SBEC Technology Standards for Beginning Teachers. [Online]

Stronge, J. H. (2007). Qualities of Effective Teachers. Washington, DC: Association for Supervision & Curriculum Development.

Texas Essential Knowledge and Skills for Technology Applications. [Online]

Academic Honesty. University students are expected to conduct themselves in accordance with the highest standards of academic honesty. Academic misconduct for which a student is subject to penalty includes all forms of cheating, such as illicit possession of examinations or examination materials, forgery or plagiarism.

Notice to Students with Disabilities. Texas A&M University-Corpus Christi complies with the Americans with Disabilities Act in making reasonable accommodations for qualified students with disabilities. If you suspect that you may have a disability (physical impairment, learning disability, psychiatric disability, etc.), please contact the Services for Students with Disabilities Office, located in Driftwood 101, at 825-5816. If you need disability accommodations in this class, please see me as soon as possible.

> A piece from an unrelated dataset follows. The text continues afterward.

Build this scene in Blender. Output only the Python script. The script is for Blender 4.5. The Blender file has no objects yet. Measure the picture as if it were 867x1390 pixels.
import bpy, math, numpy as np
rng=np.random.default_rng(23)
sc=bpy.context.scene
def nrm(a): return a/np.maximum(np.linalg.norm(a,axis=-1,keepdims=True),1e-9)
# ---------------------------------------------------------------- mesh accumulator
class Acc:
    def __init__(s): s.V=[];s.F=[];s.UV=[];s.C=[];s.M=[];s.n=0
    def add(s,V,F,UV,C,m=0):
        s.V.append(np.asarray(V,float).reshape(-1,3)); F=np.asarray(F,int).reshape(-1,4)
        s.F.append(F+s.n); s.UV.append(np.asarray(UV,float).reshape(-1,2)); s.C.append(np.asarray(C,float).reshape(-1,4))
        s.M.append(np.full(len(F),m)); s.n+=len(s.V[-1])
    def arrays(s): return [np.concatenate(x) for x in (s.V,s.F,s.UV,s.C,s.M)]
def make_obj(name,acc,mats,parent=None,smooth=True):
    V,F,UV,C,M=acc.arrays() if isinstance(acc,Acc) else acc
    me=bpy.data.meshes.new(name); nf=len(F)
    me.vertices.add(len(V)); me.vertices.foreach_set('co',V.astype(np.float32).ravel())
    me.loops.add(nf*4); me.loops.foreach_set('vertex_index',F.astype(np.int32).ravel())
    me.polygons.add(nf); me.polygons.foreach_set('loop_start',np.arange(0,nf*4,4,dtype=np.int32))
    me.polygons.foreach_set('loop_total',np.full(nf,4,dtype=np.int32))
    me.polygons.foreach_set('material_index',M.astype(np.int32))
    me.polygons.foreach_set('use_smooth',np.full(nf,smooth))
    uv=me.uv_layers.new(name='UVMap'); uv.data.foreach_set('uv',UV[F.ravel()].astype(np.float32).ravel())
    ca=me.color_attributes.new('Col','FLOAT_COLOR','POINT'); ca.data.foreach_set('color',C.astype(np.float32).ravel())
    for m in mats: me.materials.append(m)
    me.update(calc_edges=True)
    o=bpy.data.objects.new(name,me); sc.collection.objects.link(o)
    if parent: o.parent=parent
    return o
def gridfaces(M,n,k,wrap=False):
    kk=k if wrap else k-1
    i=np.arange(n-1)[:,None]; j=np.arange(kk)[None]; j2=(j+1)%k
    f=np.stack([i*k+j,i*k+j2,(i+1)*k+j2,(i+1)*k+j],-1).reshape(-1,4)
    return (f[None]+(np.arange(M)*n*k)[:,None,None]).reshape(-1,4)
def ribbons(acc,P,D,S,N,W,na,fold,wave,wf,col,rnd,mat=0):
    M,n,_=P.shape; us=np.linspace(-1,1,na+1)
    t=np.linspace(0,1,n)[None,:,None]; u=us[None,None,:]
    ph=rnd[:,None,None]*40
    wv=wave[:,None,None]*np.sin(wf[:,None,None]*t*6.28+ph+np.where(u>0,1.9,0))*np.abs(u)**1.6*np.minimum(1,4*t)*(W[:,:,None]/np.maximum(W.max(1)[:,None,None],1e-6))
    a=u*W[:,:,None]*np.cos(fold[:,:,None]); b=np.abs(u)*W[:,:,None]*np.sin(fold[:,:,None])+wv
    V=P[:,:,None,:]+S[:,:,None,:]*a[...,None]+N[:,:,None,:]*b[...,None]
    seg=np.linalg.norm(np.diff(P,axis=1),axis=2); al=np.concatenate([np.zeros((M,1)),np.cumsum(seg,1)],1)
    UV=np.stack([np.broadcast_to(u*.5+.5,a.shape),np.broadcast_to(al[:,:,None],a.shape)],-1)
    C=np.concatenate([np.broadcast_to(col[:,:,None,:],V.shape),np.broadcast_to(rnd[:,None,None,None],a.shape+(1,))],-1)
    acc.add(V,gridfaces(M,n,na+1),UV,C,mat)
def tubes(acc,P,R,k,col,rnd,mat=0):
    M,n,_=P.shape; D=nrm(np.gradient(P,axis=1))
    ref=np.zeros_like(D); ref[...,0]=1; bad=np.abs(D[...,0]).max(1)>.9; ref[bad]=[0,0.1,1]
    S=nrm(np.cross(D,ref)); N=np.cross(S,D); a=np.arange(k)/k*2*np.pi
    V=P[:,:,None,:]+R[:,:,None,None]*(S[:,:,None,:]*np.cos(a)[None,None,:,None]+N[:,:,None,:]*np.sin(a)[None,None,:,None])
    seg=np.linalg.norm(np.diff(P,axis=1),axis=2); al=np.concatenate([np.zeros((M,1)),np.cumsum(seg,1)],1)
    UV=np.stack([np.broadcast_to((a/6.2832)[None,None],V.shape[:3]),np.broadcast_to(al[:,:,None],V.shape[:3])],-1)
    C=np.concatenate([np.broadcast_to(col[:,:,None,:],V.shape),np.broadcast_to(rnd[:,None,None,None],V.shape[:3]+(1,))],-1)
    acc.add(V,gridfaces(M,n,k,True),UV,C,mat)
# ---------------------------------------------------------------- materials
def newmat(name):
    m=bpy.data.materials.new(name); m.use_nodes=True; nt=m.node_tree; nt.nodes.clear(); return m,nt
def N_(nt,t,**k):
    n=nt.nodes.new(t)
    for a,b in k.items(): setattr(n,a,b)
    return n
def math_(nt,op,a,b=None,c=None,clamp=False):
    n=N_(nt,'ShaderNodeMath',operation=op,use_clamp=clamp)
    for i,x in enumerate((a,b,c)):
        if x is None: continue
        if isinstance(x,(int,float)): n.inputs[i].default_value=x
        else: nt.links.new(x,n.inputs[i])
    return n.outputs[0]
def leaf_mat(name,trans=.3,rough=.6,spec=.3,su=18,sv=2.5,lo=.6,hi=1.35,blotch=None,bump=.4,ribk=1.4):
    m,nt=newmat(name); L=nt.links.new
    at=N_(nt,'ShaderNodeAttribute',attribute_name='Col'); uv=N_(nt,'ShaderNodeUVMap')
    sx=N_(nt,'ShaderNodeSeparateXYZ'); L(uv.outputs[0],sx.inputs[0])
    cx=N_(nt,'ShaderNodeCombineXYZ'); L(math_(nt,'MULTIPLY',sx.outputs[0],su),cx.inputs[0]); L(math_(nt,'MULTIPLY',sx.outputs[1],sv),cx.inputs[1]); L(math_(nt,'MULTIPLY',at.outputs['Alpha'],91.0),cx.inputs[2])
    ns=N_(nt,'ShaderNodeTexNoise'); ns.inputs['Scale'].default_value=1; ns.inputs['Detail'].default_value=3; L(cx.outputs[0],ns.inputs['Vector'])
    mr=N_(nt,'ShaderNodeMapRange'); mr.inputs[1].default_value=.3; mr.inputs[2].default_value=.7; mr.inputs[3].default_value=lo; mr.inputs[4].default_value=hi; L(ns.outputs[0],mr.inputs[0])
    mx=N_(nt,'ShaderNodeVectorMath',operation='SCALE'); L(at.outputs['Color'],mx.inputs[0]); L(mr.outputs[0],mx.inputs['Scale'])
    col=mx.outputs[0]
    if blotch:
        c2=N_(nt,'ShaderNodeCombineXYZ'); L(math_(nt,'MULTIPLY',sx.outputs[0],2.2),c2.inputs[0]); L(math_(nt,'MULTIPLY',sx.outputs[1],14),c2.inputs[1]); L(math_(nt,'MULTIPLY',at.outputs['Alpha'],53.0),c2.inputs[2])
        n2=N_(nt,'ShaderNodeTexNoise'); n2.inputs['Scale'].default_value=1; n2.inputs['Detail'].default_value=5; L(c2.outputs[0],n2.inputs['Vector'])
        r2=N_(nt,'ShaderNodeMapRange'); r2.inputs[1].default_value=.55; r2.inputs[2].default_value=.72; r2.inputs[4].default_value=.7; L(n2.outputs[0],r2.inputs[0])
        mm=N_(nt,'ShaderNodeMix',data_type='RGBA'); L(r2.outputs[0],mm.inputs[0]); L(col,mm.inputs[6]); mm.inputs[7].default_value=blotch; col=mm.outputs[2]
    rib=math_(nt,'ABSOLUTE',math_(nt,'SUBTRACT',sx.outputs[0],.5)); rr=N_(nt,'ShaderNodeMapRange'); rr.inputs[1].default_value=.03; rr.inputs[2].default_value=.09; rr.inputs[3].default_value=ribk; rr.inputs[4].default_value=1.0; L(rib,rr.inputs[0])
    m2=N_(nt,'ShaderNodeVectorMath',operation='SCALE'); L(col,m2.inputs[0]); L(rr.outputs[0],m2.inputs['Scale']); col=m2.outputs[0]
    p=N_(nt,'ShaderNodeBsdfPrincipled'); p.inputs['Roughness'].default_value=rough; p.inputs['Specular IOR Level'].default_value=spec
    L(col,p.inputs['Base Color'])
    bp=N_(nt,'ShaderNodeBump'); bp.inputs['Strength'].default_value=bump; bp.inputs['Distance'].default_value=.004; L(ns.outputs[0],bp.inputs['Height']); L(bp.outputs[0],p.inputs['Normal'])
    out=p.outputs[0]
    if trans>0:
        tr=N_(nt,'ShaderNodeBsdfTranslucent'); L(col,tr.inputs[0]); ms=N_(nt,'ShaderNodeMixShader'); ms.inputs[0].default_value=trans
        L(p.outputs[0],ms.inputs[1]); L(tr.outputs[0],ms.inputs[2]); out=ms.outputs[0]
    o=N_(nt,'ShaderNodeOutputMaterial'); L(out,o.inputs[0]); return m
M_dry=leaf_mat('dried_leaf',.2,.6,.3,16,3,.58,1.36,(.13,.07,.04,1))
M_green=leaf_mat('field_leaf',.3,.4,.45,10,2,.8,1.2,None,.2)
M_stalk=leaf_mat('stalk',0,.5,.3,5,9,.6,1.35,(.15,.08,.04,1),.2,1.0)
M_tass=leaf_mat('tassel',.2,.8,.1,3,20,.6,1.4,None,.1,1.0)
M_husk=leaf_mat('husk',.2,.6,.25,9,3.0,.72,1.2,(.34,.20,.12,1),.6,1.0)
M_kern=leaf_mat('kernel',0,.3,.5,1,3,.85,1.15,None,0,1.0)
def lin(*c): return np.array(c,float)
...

Grade Appeal Process. As stated in University Rule 13.02.99.C2, Student Grade Appeals, a student who believes that he or she has not been held to appropriate academic standards as outlined in the class syllabus, equitable evaluation procedures, or appropriate grading, may appeal the final grade given in the course. The burden of proof is upon the student to demonstrate the appropriateness of the appeal. A student with a complaint about a grade is encouraged to first discuss the matter with the instructor. For complete details, including the responsibilities of the parties involved in the process and the number of days allowed for completing the steps in the process, see University Rule 13.02.99.C2, Student Grade Appeals, and University Procedure 13.02.99.C1.01, Student Grade Appeal Procedures. These documents are accessible through the University Rules Web site at For assistance and/or guidance in the grade appeal process, students may contact the Office of Student Affairs.